Supplied data:

·····

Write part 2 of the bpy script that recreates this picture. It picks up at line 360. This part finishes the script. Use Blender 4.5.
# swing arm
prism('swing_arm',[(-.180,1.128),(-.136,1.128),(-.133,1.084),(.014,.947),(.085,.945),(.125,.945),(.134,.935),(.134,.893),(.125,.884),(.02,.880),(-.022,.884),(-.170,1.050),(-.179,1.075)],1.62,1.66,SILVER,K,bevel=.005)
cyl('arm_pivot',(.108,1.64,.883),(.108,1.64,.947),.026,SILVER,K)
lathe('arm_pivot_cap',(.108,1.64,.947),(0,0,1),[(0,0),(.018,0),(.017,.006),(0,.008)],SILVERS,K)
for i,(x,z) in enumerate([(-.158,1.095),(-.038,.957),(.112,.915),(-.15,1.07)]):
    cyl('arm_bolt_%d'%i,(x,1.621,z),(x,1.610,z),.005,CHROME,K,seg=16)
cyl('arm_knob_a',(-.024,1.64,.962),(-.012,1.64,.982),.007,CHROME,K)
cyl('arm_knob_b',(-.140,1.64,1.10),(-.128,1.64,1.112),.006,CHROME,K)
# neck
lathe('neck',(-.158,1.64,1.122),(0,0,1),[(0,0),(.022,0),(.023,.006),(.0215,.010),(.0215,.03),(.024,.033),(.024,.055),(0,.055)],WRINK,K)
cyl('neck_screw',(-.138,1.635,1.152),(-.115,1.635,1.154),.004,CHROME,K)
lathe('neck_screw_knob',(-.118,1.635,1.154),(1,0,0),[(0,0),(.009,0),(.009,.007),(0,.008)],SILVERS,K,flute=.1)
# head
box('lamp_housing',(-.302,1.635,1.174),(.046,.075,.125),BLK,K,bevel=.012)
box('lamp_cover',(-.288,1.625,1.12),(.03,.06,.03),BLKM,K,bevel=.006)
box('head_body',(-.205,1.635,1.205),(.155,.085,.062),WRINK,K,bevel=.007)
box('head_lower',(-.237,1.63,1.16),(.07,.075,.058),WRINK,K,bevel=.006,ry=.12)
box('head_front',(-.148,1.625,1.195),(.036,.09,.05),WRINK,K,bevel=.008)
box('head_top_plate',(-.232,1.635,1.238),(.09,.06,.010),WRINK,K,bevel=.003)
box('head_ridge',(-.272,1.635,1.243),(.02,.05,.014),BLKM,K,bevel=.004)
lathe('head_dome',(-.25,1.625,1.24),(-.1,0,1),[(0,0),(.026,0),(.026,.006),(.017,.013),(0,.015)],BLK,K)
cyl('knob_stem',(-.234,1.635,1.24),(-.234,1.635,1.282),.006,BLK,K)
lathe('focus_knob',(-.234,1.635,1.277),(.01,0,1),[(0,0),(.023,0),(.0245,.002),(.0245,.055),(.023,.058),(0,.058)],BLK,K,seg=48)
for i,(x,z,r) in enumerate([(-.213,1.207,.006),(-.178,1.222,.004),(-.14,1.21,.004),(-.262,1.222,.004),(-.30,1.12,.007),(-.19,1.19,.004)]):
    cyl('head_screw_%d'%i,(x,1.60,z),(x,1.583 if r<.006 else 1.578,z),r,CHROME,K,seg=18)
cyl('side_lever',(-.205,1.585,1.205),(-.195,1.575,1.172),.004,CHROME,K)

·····

Do this:
Reproduce the full listing above, character for character.

Response to this exercise:
Write part 2 of the bpy script that recreates this picture. It picks up at line 360. This part finishes the script. Use Blender 4.5.
# swing arm
prism('swing_arm',[(-.180,1.128),(-.136,1.128),(-.133,1.084),(.014,.947),(.085,.945),(.125,.945),(.134,.935),(.134,.893),(.125,.884),(.02,.880),(-.022,.884),(-.170,1.050),(-.179,1.075)],1.62,1.66,SILVER,K,bevel=.005)
cyl('arm_pivot',(.108,1.64,.883),(.108,1.64,.947),.026,SILVER,K)
lathe('arm_pivot_cap',(.108,1.64,.947),(0,0,1),[(0,0),(.018,0),(.017,.006),(0,.008)],SILVERS,K)
for i,(x,z) in enumerate([(-.158,1.095),(-.038,.957),(.112,.915),(-.15,1.07)]):
    cyl('arm_bolt_%d'%i,(x,1.621,z),(x,1.610,z),.005,CHROME,K,seg=16)
cyl('arm_knob_a',(-.024,1.64,.962),(-.012,1.64,.982),.007,CHROME,K)
cyl('arm_knob_b',(-.140,1.64,1.10),(-.128,1.64,1.112),.006,CHROME,K)
# neck
lathe('neck',(-.158,1.64,1.122),(0,0,1),[(0,0),(.022,0),(.023,.006),(.0215,.010),(.0215,.03),(.024,.033),(.024,.055),(0,.055)],WRINK,K)
cyl('neck_screw',(-.138,1.635,1.152),(-.115,1.635,1.154),.004,CHROME,K)
lathe('neck_screw_knob',(-.118,1.635,1.154),(1,0,0),[(0,0),(.009,0),(.009,.007),(0,.008)],SILVERS,K,flute=.1)
# head
box('lamp_housing',(-.302,1.635,1.174),(.046,.075,.125),BLK,K,bevel=.012)
box('lamp_cover',(-.288,1.625,1.12),(.03,.06,.03),BLKM,K,bevel=.006)
box('head_body',(-.205,1.635,1.205),(.155,.085,.062),WRINK,K,bevel=.007)
box('head_lower',(-.237,1.63,1.16),(.07,.075,.058),WRINK,K,bevel=.006,ry=.12)
box('head_front',(-.148,1.625,1.195),(.036,.09,.05),WRINK,K,bevel=.008)
box('head_top_plate',(-.232,1.635,1.238),(.09,.06,.010),WRINK,K,bevel=.003)
box('head_ridge',(-.272,1.635,1.243),(.02,.05,.014),BLKM,K,bevel=.004)
lathe('head_dome',(-.25,1.625,1.24),(-.1,0,1),[(0,0),(.026,0),(.026,.006),(.017,.013),(0,.015)],BLK,K)
cyl('knob_stem',(-.234,1.635,1.24),(-.234,1.635,1.282),.006,BLK,K)
lathe('focus_knob',(-.234,1.635,1.277),(.01,0,1),[(0,0),(.023,0),(.0245,.002),(.0245,.055),(.023,.058),(0,.058)],BLK,K,seg=48)
for i,(x,z,r) in enumerate([(-.213,1.207,.006),(-.178,1.222,.004),(-.14,1.21,.004),(-.262,1.222,.004),(-.30,1.12,.007),(-.19,1.19,.004)]):
    cyl('head_screw_%d'%i,(x,1.60,z),(x,1.583 if r<.006 else 1.578,z),r,CHROME,K,seg=18)
cyl('side_lever',(-.205,1.585,1.205),(-.195,1.575,1.172),.004,CHROME,K)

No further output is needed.